Information supplied
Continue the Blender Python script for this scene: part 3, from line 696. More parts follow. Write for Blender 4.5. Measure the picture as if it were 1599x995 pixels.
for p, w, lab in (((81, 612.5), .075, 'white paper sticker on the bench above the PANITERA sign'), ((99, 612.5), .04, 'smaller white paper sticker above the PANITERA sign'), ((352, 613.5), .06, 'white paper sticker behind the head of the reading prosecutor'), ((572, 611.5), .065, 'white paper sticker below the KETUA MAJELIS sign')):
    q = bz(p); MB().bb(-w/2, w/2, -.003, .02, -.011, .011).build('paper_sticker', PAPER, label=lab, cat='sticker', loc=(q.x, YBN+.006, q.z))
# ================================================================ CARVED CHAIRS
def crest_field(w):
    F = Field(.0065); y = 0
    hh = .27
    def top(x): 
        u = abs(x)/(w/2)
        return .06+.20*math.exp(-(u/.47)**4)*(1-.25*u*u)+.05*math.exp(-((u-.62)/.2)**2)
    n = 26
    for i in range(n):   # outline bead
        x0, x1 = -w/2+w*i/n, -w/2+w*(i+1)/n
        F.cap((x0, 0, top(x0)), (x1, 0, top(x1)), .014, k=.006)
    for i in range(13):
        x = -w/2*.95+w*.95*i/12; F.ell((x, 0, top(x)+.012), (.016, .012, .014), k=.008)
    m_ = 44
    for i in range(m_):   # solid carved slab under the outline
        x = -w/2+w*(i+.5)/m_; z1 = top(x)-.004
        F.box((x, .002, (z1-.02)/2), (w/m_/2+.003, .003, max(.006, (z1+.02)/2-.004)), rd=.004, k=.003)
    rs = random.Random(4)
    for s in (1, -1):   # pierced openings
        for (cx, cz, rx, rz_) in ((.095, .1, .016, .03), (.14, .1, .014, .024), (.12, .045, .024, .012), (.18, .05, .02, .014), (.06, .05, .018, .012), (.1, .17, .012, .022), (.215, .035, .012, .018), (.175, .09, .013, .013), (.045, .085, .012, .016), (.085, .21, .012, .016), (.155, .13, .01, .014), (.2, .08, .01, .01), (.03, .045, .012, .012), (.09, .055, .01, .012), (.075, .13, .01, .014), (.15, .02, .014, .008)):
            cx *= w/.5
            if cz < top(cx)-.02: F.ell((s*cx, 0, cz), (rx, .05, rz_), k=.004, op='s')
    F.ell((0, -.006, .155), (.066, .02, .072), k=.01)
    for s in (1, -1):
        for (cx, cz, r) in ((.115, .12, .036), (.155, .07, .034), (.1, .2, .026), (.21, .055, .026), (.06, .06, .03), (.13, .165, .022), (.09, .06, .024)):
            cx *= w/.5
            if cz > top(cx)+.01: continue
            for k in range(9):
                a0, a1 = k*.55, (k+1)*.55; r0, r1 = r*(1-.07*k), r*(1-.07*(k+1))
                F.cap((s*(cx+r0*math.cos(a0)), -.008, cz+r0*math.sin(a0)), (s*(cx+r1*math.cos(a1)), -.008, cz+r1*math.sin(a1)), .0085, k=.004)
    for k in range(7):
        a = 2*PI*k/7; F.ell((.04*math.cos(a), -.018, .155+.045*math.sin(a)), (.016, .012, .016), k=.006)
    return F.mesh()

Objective
Faithfully transcribe the whole of the data.

Output of the task
Continue the Blender Python script for this scene: part 3, from line 696. More parts follow. Write for Blender 4.5. Measure the picture as if it were 1599x995 pixels.
for p, w, lab in (((81, 612.5), .075, 'white paper sticker on the bench above the PANITERA sign'), ((99, 612.5), .04, 'smaller white paper sticker above the PANITERA sign'), ((352, 613.5), .06, 'white paper sticker behind the head of the reading prosecutor'), ((572, 611.5), .065, 'white paper sticker below the KETUA MAJELIS sign')):
    q = bz(p); MB().bb(-w/2, w/2, -.003, .02, -.011, .011).build('paper_sticker', PAPER, label=lab, cat='sticker', loc=(q.x, YBN+.006, q.z))
# ================================================================ CARVED CHAIRS
def crest_field(w):
    F = Field(.0065); y = 0
    hh = .27
    def top(x): 
        u = abs(x)/(w/2)
        return .06+.20*math.exp(-(u/.47)**4)*(1-.25*u*u)+.05*math.exp(-((u-.62)/.2)**2)
    n = 26
    for i in range(n):   # outline bead
        x0, x1 = -w/2+w*i/n, -w/2+w*(i+1)/n
        F.cap((x0, 0, top(x0)), (x1, 0, top(x1)), .014, k=.006)
    for i in range(13):
        x = -w/2*.95+w*.95*i/12; F.ell((x, 0, top(x)+.012), (.016, .012, .014), k=.008)
    m_ = 44
    for i in range(m_):   # solid carved slab under the outline
        x = -w/2+w*(i+.5)/m_; z1 = top(x)-.004
        F.box((x, .002, (z1-.02)/2), (w/m_/2+.003, .003, max(.006, (z1+.02)/2-.004)), rd=.004, k=.003)
    rs = random.Random(4)
    for s in (1, -1):   # pierced openings
        for (cx, cz, rx, rz_) in ((.095, .1, .016, .03), (.14, .1, .014, .024), (.12, .045, .024, .012), (.18, .05, .02, .014), (.06, .05, .018, .012), (.1, .17, .012, .022), (.215, .035, .012, .018), (.175, .09, .013, .013), (.045, .085, .012, .016), (.085, .21, .012, .016), (.155, .13, .01, .014), (.2, .08, .01, .01), (.03, .045, .012, .012), (.09, .055, .01, .012), (.075, .13, .01, .014), (.15, .02, .014, .008)):
            cx *= w/.5
            if cz < top(cx)-.02: F.ell((s*cx, 0, cz), (rx, .05, rz_), k=.004, op='s')
    F.ell((0, -.006, .155), (.066, .02, .072), k=.01)
    for s in (1, -1):
        for (cx, cz, r) in ((.115, .12, .036), (.155, .07, .034), (.1, .2, .026), (.21, .055, .026), (.06, .06, .03), (.13, .165, .022), (.09, .06, .024)):
            cx *= w/.5
            if cz > top(cx)+.01: continue
            for k in range(9):
                a0, a1 = k*.55, (k+1)*.55; r0, r1 = r*(1-.07*k), r*(1-.07*(k+1))
                F.cap((s*(cx+r0*math.cos(a0)), -.008, cz+r0*math.sin(a0)), (s*(cx+r1*math.cos(a1)), -.008, cz+r1*math.sin(a1)), .0085, k=.004)
    for k in range(7):
        a = 2*PI*k/7; F.ell((.04*math.cos(a), -.018, .155+.045*math.sin(a)), (.016, .012, .016), k=.006)
    return F.mesh()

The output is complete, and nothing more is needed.